Start of Provided data

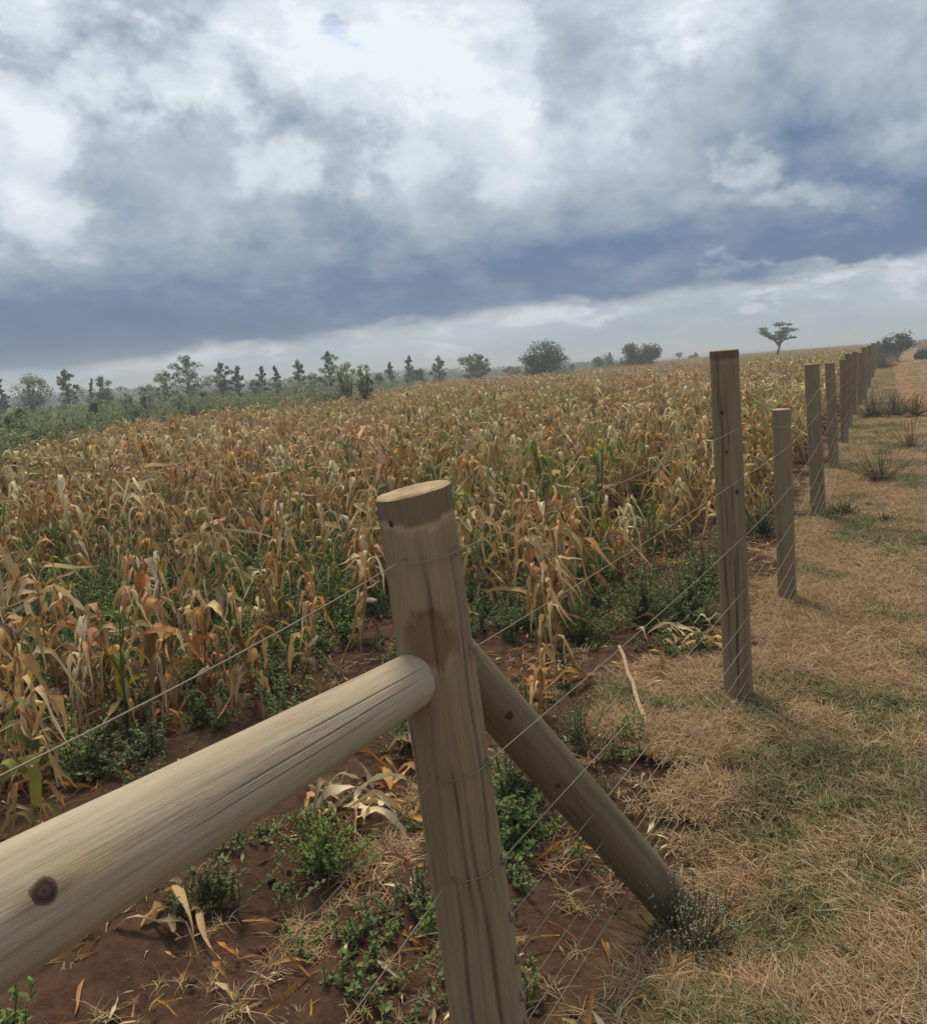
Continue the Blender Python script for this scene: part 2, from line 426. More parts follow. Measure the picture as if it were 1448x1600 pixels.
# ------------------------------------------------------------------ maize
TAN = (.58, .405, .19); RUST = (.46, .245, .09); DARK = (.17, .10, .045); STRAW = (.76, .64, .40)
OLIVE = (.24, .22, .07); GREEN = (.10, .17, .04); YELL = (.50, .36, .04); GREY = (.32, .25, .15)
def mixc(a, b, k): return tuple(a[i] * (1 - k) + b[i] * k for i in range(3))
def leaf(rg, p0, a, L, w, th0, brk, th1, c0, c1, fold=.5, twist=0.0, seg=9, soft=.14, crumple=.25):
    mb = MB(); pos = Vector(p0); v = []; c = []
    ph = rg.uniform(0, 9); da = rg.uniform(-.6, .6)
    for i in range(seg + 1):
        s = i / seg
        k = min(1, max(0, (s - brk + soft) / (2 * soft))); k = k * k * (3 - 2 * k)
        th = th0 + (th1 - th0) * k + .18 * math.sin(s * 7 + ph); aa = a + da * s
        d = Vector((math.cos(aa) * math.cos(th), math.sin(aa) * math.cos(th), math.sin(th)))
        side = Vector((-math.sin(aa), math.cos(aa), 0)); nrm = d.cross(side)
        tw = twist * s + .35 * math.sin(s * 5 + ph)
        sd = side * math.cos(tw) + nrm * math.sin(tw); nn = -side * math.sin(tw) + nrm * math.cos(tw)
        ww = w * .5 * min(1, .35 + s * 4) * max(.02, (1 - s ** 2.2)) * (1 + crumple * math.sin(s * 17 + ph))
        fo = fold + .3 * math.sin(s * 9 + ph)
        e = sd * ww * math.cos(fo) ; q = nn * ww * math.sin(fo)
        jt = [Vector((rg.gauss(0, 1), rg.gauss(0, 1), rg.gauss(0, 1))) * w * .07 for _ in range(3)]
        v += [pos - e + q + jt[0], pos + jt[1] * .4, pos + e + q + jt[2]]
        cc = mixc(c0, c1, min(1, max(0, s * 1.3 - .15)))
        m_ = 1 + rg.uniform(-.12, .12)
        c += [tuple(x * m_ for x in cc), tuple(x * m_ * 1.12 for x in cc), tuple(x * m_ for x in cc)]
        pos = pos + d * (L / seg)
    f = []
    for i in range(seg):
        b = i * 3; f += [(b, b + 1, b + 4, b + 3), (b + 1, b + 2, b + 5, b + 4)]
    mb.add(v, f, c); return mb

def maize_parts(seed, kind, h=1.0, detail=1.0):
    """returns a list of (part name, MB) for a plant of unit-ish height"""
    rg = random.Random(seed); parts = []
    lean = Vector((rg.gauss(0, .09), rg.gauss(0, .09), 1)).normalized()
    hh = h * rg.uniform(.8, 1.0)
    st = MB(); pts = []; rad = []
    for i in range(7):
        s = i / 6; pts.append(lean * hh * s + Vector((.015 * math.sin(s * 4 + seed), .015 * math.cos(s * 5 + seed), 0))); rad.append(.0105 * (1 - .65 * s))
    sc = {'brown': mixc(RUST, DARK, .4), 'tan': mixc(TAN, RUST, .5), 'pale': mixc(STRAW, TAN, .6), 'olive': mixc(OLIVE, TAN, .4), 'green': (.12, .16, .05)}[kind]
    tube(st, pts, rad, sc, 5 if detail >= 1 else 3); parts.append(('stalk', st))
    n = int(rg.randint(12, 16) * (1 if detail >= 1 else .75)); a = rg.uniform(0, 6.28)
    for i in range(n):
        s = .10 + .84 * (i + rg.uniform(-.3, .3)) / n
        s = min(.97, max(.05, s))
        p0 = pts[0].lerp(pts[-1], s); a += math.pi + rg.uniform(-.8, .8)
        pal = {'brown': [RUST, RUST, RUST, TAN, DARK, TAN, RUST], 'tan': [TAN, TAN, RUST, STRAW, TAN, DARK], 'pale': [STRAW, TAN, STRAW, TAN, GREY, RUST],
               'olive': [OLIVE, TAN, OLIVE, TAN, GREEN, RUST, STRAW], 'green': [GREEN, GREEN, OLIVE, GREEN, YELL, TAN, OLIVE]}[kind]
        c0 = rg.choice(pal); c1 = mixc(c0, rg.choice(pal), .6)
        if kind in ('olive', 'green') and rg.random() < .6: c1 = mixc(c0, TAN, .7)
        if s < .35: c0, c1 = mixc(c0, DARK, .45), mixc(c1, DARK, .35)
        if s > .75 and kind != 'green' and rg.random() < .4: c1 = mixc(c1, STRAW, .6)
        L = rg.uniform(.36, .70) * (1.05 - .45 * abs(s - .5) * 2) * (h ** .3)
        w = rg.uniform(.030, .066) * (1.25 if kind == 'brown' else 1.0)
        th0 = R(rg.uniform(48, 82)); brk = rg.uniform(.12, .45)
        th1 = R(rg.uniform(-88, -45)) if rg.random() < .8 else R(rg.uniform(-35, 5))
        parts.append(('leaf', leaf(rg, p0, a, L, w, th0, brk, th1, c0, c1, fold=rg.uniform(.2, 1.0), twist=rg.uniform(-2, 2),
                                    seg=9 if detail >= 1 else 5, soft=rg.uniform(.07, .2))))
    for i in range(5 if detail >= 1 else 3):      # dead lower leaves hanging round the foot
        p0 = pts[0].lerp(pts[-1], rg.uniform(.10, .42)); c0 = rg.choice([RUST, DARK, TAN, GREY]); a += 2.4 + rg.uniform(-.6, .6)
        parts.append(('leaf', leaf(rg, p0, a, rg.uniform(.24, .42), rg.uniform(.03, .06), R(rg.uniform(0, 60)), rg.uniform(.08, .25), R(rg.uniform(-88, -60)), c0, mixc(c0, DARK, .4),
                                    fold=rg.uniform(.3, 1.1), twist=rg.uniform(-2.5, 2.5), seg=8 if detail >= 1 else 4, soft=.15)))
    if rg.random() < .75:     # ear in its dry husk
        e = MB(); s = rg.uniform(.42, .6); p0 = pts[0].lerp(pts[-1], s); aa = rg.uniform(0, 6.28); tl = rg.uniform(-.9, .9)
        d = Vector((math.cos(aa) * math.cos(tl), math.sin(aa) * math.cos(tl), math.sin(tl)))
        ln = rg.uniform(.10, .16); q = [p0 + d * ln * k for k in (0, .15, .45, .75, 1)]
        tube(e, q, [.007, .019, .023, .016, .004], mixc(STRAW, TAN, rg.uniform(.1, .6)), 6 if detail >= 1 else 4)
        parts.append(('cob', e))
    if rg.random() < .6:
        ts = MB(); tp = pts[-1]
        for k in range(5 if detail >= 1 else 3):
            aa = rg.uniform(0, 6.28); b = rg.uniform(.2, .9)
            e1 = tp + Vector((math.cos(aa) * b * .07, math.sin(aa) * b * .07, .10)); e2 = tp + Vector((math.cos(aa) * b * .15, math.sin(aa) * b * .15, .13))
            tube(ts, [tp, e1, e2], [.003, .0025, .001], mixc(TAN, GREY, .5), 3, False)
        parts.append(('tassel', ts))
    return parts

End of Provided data

> [What to work on] Transcribe the lines above from the one with "for i in range(5" through the one with "fold=rg.uniform(.3, 1.1), twist=rg.uniform(-2.5, 2.5), seg=8". Include both ends and leave out every other line.

> [Solution for this task]
    for i in range(5 if detail >= 1 else 3):      # dead lower leaves hanging round the foot
        p0 = pts[0].lerp(pts[-1], rg.uniform(.10, .42)); c0 = rg.choice([RUST, DARK, TAN, GREY]); a += 2.4 + rg.uniform(-.6, .6)
        parts.append(('leaf', leaf(rg, p0, a, rg.uniform(.24, .42), rg.uniform(.03, .06), R(rg.uniform(0, 60)), rg.uniform(.08, .25), R(rg.uniform(-88, -60)), c0, mixc(c0, DARK, .4),
                                    fold=rg.uniform(.3, 1.1), twist=rg.uniform(-2.5, 2.5), seg=8 if detail >= 1 else 4, soft=.15)))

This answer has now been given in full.